これこそ、1歩引いて、自分自身を俯瞰している瞬間なのです。

自分自身を俯瞰できると、少し冷静さを取り戻せて、感情的になるリスクを減らすことができますね。

では、自分のビリーフシステムをどのように把握すればいいのでしょうか。

ヒントは全て幼少期にあります。ぜひ、あなたの過去の記憶に強く残っている学校の先生や両親の教訓を思い出してみてください。おそらく、その中にあなたのビリーフシステムのヒントがあるはずです。

●「いただきます」「ごちそうさま」を忘れずに言う
●ゴミはすぐにゴミ箱に入れる
●「ありがとう」「どういたしまして」をちゃんと言う

などなど……。

ビリーフシステムを善悪で判断しない

そして、ビリーフシステムを見つけても、「これはいいビリーフシステムだ」「これは悪いビリーフシステムだ」と分ける必要はありません。

さきほどの「時間を守る」という、一見いいと思われるビリーフシステムであっても、人間関係の摩擦の原因になり得ます。

井上智介『職場の「しんどい」がスーッと消え去る大全』(大和出版)

ここからわかるように、ビリーフシステム自体に善悪をつけるのは無意味なのです。どのようなビリーフシステムでも、基準から外れた相手に対しては、厳しく接する要素となります。つまり、ビリーフシステムはその人の最強・最大のこだわりであり、思考の偏りとも表現できます。

だからこそ、あなた自身のビリーフシステムを把握しておくことが、何より大切になるのです。そうすれば、イライラしても、自分自身を俯瞰することができるからです。

中には、ビリーフシステムを持っていること自体が面倒だと考える人や、何も考えずに「無」であるほうが楽である、と感じる人もいます。

しかし、ビリーフシステムはその人の考えの核となるものであり、誰もが持っています。

あなた自身のこだわりや価値基準ですから、大切なものです。ここに目を向けずに無視を続けると、他人の評価軸にばかり合わせなければならなくなってしまいます。

ビリーフシステムを変えることはできませんが、自分の評価軸を徐々に修正することは可能です。基準が社会的には称賛されるような内容であっても、基準に達しない時の対応は、怒りと冷静さのバランスが必要になります。

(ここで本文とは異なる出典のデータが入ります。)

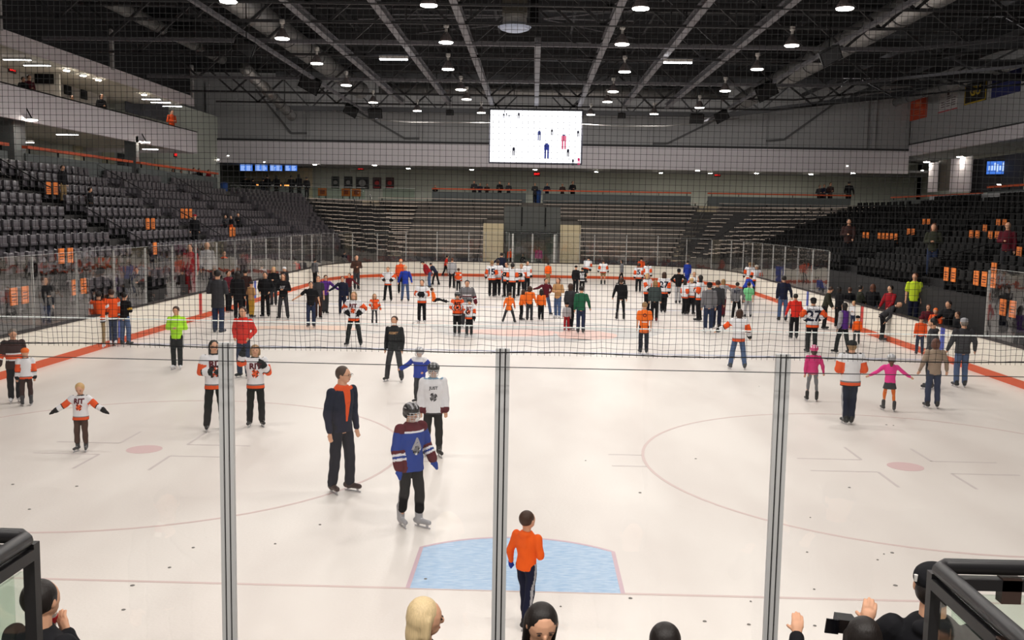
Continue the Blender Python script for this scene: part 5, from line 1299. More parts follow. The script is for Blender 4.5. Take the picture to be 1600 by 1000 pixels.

そのバランスを整える柔軟性を持つために、一歩引いて自分自身を俯瞰するだけで、世の中はより生きやすくなります。

誰もが最初からできるわけではないので、実際にやってみて、成功したり、失敗したりしながら掴んでいきましょう。

<POINT>
あなたの最大の価値基準「ビリーフシステム」を知ろう。
周囲にイラッとしたら「ああ、引っかかってる」と俯瞰を。